Me explicó que cuando nuestro equipo se había puesto en contacto con sus homólogos chinos, les habían dicho que Wen iba ya camino del aeropuerto. Circulaban rumores de que en realidad seguía en el edificio, en una reunión con los otros líderes que habían estado oponiéndose a que se supervisasen sus emisiones, pero no habíamos podido confirmarlo.
[...] Hace tiempo ya –dijo, con aspecto de chica formal que ha decidido soltarse la melena–.
[...] "¿Tienes un momento para mí, Wen?", dije en voz alta, mientras veía cómo el líder chino se quedaba boquiabierto por la sorpresa. A continuación, recorrí la mesa dándole la mano a cada uno de ellos. "¡Caballeros! Los he estado buscando por todas partes. ¿Qué tal si intentamos llegar a un acuerdo?"

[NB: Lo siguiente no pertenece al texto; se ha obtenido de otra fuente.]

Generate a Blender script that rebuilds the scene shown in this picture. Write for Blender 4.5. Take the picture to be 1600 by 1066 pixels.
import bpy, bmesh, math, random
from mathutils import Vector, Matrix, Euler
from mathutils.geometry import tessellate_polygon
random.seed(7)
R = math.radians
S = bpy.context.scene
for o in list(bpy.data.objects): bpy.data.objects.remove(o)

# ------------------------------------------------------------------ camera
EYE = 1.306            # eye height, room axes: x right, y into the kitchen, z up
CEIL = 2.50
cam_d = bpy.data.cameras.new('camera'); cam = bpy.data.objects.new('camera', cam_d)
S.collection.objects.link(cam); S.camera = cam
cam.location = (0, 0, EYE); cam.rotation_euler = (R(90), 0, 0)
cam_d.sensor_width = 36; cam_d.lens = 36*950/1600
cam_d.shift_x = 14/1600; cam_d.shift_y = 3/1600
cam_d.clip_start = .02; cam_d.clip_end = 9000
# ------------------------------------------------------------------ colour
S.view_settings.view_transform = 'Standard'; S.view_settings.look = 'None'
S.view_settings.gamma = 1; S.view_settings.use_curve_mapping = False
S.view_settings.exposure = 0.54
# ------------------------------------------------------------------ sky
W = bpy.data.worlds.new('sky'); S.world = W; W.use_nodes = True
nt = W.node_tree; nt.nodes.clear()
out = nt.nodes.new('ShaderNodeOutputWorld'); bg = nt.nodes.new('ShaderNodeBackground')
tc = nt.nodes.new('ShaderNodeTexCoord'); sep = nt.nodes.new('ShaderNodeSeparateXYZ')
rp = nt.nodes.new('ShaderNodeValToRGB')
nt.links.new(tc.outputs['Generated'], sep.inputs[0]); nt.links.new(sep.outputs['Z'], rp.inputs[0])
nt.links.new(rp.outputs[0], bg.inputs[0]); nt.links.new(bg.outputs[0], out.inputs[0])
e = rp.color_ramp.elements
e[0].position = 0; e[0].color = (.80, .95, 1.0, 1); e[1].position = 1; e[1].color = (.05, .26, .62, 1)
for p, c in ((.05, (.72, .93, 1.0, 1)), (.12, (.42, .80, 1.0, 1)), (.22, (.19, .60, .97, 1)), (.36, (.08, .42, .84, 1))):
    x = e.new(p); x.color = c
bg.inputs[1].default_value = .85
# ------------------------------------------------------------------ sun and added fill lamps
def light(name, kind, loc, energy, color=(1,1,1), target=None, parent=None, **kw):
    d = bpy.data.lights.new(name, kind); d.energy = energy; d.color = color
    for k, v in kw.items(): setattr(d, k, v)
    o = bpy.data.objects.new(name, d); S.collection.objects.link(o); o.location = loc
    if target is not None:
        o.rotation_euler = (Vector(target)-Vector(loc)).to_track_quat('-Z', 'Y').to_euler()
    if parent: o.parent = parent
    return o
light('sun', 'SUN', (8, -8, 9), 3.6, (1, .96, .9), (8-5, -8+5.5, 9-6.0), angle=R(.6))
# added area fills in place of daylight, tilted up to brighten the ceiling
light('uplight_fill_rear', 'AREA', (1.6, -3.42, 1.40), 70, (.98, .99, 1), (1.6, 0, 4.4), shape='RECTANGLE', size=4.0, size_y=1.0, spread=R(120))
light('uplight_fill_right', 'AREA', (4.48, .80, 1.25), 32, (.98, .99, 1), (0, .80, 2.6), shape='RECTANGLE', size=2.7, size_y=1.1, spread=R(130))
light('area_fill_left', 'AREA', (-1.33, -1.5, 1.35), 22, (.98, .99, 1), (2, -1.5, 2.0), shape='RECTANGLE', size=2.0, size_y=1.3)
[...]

[...] –Señor primer ministro, se nos acaba el tiempo –dije–, así que permítame que vaya al grano. Imagino que, antes de que yo entrase en esta sala, el plan era que todos ustedes se fuesen de aquí y anunciasen que Estados Unidos era responsable del fracaso a la hora de alcanzar un nuevo acuerdo. Creen que si se resisten durante un tiempo suficientemente largo, los europeos desistirán y firmarán otro tratado del estilo del de Kioto. Lo que ocurre es que yo les he explicado con toda claridad que no puedo hacer que nuestro Congreso ratifique el tratado que ustedes quieren. Y no hay ninguna garantía de que los votantes europeos, canadienses o japoneses vayan a estar dispuestos a seguir colocando a sus industrias en situación de desventaja competitiva y a seguir dando dinero para ayudar a los países pobres a lidiar con el cambio climático mientras los mayores emisores del planeta se desentienden de la situación.
[...] Una vez que los intérpretes terminaron de transmitir mi mensaje, el ministro chino de Medioambiente, un hombre fornido, de cara redonda y con gafas, se puso en pie y empezó a hablar en mandarín, elevando la voz y gesticulando en mi dirección, con el rostro enrojecido por la indignación. Así siguió un par de minutos, sin que el resto de los presentes tuviésemos muy claro qué pasaba, hasta que el primer ministro Wen levantó una mano fina y venosa y el ministro se sentó de forma abrupta. Reprimí las ganas de reír y miré a la joven china que hacía de intérprete para Wen.
–¿Qué ha dicho mi amigo? –pregunté–. Antes de que pudiera responderme, Wen movió la cabeza y murmuró algo. La intérprete asintió y se volvió hacia mí.
–El primer ministro Wen dice que lo que el ministro de Medioambiente ha dicho no tiene importancia –explicó–. Y pregunta si tiene usted aquí el acuerdo que propone, para que todos puedan volver a revisar la redacción concreta.
Hizo falta otra media hora de tira y afloja, con los otros líderes y sus ministros mirando por encima de mi hombro y el de Hillary mientras yo subrayaba a bolígrafo algunas de las frases del arrugado documento que había llevado en el bolsillo, pero cuando salí de la sala el grupo había aceptado nuestra propuesta. Volví corriendo al piso de abajo, y dediqué otros treinta minutos a conseguir que los europeos aceptasen los ligeros cambios que los líderes de los países en desarrollo habían pedido. La nueva redacción se imprimió y se distribuyó a toda prisa. Hillary y Todd hablaron con los delegados de otros países clave para que contribuyeran a ampliar el consenso. Hice una breve declaración ante la prensa en la que anuncié el acuerdo transitorio, tras la cual reunimos a nuestra comitiva y salimos pitando hacia el aeropuerto.
Llegamos con diez minutos de margen respecto a nuestra hora límite para despegar.